Elizabeth Zott è interpretata da Brie Larson, attrice premiata con l’Oscar per Room, ma nota al grandissimo pubblico per il ruolo della supereroina Captain Marvel nei film del Marvel Cinematic Universe. Tristemente nota, verrebbe da dire, ovviamente suo malgrado: una parte molto rumorosa del fandom Marvel è notoriamente misogina, pronta a scatenare attacchi online alle attrici che secondo loro “rovinano” i loro amati prodotti. Brie Larson, a loro dire, è perdipiù “colpevole” di dichiararsi apertamente femminista, sostenendo i movimenti #MeToo e Time’s Up, e il suo personaggio Carol Danvers/Captain Marvel sarebbe “irrealisticamente” troppo forte, tanto da demolire la sospensione dell’incredulità (interessante: negli anni i fan Marvel hanno accettato entusiasticamente supereroi come “l’uomo formica” Ant-Man o l’albero semovente Groot, ma una pilota donna che sviluppa poteri cosmici non sarebbe verosimile).

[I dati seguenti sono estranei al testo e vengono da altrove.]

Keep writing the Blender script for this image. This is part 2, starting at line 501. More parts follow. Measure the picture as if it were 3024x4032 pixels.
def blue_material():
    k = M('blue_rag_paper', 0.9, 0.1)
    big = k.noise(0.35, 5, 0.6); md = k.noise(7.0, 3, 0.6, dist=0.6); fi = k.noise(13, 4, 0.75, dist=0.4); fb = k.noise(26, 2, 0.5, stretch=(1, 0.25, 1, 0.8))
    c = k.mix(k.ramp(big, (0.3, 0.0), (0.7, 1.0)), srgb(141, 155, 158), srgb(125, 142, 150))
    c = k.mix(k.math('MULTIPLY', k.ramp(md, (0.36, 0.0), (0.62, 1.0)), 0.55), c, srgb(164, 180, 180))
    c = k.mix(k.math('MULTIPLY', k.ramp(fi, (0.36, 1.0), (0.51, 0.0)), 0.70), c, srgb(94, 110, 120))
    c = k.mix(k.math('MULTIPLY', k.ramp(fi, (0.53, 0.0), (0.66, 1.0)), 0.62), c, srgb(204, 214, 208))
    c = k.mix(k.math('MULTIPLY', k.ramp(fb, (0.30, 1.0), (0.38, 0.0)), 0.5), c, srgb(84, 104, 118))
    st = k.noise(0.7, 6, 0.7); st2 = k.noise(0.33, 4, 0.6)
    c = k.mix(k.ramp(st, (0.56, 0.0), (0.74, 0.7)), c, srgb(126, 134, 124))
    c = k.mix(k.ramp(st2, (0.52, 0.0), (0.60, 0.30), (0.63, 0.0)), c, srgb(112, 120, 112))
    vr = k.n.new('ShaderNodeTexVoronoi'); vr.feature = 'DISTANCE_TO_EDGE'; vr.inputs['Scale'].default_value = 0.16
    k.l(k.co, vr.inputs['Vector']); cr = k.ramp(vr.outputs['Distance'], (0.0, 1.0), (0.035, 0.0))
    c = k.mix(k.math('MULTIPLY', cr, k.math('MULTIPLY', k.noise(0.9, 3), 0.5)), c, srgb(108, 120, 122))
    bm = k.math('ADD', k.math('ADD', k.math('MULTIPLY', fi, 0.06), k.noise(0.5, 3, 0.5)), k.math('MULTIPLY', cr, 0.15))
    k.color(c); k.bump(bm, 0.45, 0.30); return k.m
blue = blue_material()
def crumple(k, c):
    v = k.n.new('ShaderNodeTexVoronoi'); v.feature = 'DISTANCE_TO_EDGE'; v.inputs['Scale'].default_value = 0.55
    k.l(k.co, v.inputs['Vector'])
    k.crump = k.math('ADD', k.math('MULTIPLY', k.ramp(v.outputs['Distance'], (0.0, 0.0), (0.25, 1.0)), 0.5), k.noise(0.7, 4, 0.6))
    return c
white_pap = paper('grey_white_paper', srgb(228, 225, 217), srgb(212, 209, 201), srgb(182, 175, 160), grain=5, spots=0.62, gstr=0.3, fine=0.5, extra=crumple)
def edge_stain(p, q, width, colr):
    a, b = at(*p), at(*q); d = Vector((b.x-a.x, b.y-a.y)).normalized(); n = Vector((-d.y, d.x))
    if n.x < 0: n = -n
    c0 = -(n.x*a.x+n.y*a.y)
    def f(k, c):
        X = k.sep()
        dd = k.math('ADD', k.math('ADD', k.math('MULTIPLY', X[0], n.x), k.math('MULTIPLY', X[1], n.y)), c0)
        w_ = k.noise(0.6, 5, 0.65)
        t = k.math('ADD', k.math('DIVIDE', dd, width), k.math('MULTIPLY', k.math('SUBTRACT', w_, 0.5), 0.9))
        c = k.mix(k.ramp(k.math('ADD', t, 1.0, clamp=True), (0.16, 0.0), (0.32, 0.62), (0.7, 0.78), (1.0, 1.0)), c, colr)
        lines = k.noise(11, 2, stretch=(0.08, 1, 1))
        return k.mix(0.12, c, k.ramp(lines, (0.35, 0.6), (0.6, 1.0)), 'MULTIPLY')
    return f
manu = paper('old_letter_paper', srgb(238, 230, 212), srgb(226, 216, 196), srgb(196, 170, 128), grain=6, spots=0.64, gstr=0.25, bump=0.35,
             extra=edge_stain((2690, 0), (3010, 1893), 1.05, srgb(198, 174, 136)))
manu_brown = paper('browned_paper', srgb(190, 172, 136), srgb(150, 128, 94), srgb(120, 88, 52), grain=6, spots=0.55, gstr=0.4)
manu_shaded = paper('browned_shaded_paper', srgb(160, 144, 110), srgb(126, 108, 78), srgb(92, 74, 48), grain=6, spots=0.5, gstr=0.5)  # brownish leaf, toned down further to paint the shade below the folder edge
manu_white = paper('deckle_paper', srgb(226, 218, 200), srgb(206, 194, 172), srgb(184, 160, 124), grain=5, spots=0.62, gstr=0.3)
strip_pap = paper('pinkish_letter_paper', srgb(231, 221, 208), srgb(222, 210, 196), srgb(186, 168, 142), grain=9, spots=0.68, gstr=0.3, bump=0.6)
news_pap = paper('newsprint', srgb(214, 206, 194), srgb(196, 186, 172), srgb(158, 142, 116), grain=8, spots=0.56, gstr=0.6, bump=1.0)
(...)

Nonostante le campagne d’odio online – basta cercare “Brie Larson” su YouTube per trovare innumerevoli video che la criticano violentemente per qualsiasi cosa –, l’attrice tornerà a indossare il costume di Captain Marvel nel film The Marvels, in uscita a novembre. Di Lezioni di chimica è anche produttrice. E la storia della chimica Elizabeth Zott, che a guardar bene ha più aspetti in comune con la parabola aspirazionale di La regina degli scacchi che con The Marvelous Mrs. Maisel, con quella della comedian Midge condivide anche l’importanza della nascente televisione nella pop culture americana: nel suo programma di cucina, Cena alle sei, Elizabeth inserisce in modo interessante e informativo nozioni scientifiche, esorta le spettatrici a seguire i propri desideri, reitera continuamente la serietà delle cosiddette “occupazioni da donna”, esorta i piccoli spettatori ad apparecchiare la tavola per dare alle madri un po’ di respiro. Insomma, è sempre un’eroina, anche senza mantello.